Key #28. Say, ‘Thank you’ – Part 1.

Just because we are familiar with our loved ones doesn’t mean we can take them for granted and drop the niceties. They still need to feel valued. A relationship can wane when one person takes the other for granted.

Avoid that by regularly thanking your partner and giving positive feedback.

‘Thanks for taking the kids to soccer every Saturday morning!’

‘I appreciate all the work you did to ensure our dinner party went well. Thanks for that!’
‘Thank you for being a good father/mother to our kids.’

When we are in the habit of thanking our partner and giving positive feedback, we notice more our good fortune. We become less likely to take their contribution for granted, and our positive view of the relationship grows. That makes the relationship more enjoyable, and our compromises easier to bear.

When both partners regularly receive the ‘Thank you’ reward, each is more likely to contribute towards the relationship and strengthen its bonds.

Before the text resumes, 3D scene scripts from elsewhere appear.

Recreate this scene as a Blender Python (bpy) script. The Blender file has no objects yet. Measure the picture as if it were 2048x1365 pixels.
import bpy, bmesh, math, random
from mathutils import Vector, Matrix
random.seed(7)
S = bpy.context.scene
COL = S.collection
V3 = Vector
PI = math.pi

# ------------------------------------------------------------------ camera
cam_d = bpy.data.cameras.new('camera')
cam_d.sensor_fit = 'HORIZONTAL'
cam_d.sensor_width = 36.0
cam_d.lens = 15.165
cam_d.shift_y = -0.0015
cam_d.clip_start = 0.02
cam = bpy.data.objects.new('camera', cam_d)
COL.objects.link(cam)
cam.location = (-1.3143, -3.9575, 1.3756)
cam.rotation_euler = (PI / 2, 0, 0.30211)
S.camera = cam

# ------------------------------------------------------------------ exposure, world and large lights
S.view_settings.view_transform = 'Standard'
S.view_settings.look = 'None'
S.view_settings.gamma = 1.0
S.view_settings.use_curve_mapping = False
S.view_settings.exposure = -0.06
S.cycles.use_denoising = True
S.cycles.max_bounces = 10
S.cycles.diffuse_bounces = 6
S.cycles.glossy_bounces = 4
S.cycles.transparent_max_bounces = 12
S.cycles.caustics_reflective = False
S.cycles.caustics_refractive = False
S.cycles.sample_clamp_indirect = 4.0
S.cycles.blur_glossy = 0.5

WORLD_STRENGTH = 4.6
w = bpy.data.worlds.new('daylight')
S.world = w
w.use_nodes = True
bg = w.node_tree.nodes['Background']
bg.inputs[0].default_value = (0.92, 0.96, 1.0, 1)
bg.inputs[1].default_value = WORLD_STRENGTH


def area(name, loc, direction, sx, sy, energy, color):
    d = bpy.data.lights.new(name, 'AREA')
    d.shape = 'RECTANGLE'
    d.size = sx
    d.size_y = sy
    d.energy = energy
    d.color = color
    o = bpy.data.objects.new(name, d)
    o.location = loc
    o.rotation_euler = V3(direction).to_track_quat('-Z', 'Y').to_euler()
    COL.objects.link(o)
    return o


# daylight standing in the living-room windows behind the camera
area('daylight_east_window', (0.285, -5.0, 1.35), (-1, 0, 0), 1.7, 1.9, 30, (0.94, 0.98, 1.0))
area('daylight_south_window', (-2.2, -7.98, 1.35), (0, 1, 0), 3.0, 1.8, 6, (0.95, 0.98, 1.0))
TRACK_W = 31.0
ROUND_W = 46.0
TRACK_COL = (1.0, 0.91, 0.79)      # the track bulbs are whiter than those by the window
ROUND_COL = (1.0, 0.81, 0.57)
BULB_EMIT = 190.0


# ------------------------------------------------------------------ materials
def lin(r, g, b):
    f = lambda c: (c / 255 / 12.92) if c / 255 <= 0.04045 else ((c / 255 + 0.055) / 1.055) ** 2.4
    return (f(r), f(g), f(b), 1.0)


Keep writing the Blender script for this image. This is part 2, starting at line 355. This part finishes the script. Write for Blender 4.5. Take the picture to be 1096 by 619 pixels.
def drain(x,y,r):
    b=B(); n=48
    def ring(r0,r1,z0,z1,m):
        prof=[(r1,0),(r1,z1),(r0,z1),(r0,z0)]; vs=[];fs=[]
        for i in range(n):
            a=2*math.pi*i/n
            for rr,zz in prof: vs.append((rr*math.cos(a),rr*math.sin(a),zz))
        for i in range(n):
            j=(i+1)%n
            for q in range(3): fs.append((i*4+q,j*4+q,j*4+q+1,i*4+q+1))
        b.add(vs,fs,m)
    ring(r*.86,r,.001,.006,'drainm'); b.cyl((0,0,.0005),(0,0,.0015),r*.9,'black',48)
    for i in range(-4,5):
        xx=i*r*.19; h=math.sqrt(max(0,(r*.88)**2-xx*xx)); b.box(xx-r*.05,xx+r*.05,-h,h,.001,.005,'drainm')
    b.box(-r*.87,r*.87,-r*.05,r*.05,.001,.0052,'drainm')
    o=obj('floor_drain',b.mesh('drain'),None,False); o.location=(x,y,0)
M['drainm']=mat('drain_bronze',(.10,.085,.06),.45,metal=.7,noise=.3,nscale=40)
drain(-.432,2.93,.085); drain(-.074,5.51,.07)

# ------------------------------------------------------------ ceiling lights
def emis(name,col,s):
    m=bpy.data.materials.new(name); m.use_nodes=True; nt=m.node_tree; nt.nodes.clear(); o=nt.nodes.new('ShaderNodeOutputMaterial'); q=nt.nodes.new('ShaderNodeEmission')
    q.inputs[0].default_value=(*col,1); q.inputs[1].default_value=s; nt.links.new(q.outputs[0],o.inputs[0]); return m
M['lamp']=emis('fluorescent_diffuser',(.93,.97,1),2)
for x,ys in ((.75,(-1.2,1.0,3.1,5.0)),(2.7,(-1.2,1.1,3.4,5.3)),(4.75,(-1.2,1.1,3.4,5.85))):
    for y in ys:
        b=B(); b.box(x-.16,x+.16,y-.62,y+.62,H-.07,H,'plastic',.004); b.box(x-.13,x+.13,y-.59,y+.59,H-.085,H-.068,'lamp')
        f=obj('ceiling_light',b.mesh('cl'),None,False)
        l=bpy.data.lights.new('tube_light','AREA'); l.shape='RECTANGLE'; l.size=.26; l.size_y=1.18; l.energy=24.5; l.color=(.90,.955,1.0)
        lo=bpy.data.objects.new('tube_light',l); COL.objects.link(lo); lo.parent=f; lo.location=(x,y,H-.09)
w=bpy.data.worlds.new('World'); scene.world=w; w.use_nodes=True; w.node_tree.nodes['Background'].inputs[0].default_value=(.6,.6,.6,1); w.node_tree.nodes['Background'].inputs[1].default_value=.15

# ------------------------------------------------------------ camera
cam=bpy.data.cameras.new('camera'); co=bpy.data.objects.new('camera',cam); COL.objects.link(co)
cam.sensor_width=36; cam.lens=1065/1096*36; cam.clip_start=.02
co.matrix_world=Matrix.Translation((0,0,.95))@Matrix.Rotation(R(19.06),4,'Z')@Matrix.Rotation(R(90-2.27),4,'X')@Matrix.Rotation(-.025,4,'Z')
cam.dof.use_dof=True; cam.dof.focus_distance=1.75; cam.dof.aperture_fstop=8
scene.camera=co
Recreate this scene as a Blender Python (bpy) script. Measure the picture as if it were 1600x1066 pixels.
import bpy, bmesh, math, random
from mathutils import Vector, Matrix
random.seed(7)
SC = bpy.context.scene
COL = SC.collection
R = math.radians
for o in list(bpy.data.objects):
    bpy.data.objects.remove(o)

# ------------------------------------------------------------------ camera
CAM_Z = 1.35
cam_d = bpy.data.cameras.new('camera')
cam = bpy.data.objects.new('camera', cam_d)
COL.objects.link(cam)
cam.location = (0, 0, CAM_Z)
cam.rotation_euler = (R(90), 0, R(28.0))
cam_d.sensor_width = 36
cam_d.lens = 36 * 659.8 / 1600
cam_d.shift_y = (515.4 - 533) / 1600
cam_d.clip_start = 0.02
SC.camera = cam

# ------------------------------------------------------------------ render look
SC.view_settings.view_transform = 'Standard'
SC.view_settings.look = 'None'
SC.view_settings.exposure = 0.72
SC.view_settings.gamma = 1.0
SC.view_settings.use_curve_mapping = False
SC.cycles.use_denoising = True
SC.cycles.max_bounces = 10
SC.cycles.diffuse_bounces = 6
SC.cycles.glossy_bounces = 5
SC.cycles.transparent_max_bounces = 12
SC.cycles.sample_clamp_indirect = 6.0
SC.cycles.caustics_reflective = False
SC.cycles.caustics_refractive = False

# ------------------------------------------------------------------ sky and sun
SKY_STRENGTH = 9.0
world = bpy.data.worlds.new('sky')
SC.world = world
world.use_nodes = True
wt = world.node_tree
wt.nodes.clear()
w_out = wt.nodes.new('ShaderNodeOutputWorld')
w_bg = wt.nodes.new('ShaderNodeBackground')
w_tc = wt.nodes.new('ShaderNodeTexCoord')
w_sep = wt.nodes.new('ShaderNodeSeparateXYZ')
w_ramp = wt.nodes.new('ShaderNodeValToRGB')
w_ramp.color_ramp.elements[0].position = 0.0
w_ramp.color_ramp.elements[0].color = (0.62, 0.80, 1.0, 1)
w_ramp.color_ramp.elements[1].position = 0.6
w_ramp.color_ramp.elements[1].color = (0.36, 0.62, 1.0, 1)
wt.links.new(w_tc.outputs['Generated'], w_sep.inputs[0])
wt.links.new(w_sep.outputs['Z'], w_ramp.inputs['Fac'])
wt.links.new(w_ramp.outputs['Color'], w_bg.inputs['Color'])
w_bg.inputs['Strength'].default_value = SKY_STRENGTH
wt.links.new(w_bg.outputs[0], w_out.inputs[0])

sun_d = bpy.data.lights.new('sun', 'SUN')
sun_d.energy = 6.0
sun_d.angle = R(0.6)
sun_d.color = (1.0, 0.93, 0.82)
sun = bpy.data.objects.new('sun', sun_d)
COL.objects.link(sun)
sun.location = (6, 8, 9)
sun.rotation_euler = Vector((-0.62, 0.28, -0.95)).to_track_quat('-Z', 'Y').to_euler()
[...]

Every time your partner does something right (even if it’s expected) acknowledge that contribution by saying ‘Thank you’.

‘I call them the “masters of relationships”. They have this habit of mind where they are looking for things to appreciate. They are looking for things to say, “thank you” about. At the other extreme, the “disasters of relationships” focus on their partner’s mistakes. They are scanning for what their partner is doing wrong.’
Psychologist John Gottman, speaking with Alison George in ‘New Scientist’ 29 April, 06.

Q. ‘I do regularly thank my partner. But my partner doesn’t thank me.’
Ask your partner to acquire the habit. Explain why it’s important.

Whatever happens, don’t you stop thanking your partner. To thank them still benefits you, and you’re setting an example your partner might one day follow.